Def. Let $G$ be an algebraic group and let $P \subset G$ be a closed subgroup. Then $P$ is said to be parabolic if $G/P$ is complete.
Apparently, we can prove
Lemma. $P \subset G$ is parabolic $\Leftrightarrow$ $(P \cap G^0) \subset G^0$ is parabolic.
so that we needn't assume $G$ to be connected in the definition of "parabolic".
However, I seem to be missing one or another insight. I know that $G^0$ is a subgroup of finite index, and I suspect that $G^0/(P\cap G^0)$ is an irreducible component of $G/P$. Could someone give a hint for how to give a rigorous proof?
(One can draw a diagram like the one used in the nine lemma, but strictly speaking this only holds in an Abelian category or in the category of groups. Of course $0 \to P \to G \to G/P \to 0$ isn't an exact sequence in either category.)
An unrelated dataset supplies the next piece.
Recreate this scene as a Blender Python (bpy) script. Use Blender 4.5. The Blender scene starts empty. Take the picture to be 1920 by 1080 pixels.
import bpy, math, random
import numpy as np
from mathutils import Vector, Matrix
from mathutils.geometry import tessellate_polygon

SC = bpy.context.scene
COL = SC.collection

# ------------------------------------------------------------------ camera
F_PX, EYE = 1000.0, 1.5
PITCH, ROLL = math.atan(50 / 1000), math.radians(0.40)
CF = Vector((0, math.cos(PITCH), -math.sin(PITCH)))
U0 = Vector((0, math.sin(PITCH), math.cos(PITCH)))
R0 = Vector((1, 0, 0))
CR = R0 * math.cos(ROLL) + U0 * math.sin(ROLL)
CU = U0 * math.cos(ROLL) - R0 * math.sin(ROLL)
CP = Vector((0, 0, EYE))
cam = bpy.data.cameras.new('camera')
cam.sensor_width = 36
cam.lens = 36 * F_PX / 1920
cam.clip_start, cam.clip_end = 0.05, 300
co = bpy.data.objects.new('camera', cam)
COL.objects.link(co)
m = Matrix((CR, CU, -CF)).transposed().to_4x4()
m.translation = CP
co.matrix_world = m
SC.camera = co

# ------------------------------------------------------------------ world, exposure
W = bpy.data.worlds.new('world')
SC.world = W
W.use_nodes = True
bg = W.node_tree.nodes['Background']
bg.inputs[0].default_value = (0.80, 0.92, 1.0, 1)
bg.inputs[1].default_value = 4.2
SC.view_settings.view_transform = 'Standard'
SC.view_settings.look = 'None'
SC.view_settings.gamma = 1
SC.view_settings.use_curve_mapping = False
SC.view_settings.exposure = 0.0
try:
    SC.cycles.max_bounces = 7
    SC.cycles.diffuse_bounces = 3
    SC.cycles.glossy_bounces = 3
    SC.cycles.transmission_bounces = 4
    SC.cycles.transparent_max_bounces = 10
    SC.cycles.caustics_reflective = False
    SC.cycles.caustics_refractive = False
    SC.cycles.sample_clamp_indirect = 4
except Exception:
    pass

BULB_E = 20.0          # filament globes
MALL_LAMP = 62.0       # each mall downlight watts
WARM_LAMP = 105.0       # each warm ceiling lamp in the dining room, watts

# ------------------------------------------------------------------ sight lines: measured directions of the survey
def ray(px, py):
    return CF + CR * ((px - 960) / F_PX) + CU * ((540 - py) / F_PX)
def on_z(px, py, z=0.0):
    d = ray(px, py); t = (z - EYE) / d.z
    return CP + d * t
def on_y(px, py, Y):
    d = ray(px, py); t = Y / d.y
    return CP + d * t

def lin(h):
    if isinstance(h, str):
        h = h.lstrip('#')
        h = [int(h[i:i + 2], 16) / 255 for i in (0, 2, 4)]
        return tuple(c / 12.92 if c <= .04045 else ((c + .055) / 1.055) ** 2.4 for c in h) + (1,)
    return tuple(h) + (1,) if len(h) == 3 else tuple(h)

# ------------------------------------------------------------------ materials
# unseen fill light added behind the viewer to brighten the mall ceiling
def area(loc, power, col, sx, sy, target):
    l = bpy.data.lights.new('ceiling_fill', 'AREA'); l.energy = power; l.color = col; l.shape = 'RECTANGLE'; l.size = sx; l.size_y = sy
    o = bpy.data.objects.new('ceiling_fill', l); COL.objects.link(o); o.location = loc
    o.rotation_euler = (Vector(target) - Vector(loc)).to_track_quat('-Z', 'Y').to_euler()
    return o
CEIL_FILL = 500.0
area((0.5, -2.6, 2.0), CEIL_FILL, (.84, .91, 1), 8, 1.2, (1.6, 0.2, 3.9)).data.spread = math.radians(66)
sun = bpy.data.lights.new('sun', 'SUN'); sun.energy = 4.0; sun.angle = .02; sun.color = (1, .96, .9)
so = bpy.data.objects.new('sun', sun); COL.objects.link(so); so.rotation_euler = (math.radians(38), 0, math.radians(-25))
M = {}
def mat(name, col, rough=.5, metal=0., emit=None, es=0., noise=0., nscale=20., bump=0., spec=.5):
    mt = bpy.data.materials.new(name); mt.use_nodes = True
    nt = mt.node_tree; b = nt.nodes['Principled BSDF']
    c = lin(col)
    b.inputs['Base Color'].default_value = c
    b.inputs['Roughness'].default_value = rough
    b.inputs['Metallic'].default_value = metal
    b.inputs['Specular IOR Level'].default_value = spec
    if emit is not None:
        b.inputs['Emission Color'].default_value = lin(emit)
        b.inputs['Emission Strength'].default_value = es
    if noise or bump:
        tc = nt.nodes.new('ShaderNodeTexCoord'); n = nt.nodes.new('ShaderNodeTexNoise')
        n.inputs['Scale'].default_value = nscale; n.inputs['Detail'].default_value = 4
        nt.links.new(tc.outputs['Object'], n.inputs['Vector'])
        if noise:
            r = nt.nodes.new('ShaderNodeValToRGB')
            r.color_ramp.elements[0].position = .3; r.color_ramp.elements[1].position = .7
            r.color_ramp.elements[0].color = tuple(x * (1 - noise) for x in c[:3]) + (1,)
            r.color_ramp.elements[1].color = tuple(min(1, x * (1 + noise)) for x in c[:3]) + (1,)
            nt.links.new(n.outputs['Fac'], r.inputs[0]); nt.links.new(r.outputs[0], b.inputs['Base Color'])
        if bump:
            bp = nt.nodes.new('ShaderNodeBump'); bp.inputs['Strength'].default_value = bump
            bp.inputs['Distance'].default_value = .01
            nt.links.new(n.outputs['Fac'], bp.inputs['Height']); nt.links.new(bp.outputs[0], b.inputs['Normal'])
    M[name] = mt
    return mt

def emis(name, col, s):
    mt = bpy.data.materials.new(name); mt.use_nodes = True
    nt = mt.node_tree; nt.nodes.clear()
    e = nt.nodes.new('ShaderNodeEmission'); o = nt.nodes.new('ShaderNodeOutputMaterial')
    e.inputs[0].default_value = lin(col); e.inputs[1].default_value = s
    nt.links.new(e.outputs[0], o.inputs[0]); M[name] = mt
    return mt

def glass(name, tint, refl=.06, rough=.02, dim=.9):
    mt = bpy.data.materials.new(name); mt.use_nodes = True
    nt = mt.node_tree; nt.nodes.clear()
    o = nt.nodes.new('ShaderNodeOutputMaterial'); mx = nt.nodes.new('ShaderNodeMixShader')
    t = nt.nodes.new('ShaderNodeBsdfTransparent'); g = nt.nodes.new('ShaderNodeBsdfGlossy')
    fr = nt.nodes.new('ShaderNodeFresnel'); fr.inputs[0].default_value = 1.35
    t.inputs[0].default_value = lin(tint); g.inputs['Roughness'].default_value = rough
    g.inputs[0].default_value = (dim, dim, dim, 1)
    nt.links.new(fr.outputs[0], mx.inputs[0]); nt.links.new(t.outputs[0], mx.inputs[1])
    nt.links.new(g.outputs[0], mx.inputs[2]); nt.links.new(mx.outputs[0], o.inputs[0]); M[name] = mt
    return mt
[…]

One has an exact sequence of group schemes
$$1\to G^\circ\to G\to\pi_0(G)\to 1$$
where $\pi_0(G)$ is the group of connected components of $G$ (e.g. see [Mil, Pg. 15-16]). Note then that one gets an fibration
$$1\to G^\circ/(P\cap G^\circ)\to G/P\to \pi_0(G)/P\to 1$$
where $\pi_0(G)/P$ denotes the quotient of $\pi_0(G)$ modulo $P$. This implies that $G^\circ/(P\cap G^\circ)$ closed embeds into $G/P$ as one of the components of $G/P$ as desired. In particular, since $G$ acts transitively on the components of $G/P$ we see that $G/P$ is proper if and only if $G^\circ/(P\cap G^\circ)$ is proper, which gives the lemma.
[Mil] Milne, J.S., 2017. Algebraic groups: The theory of group schemes of finite type over a field (Vol. 170). Cambridge University Press.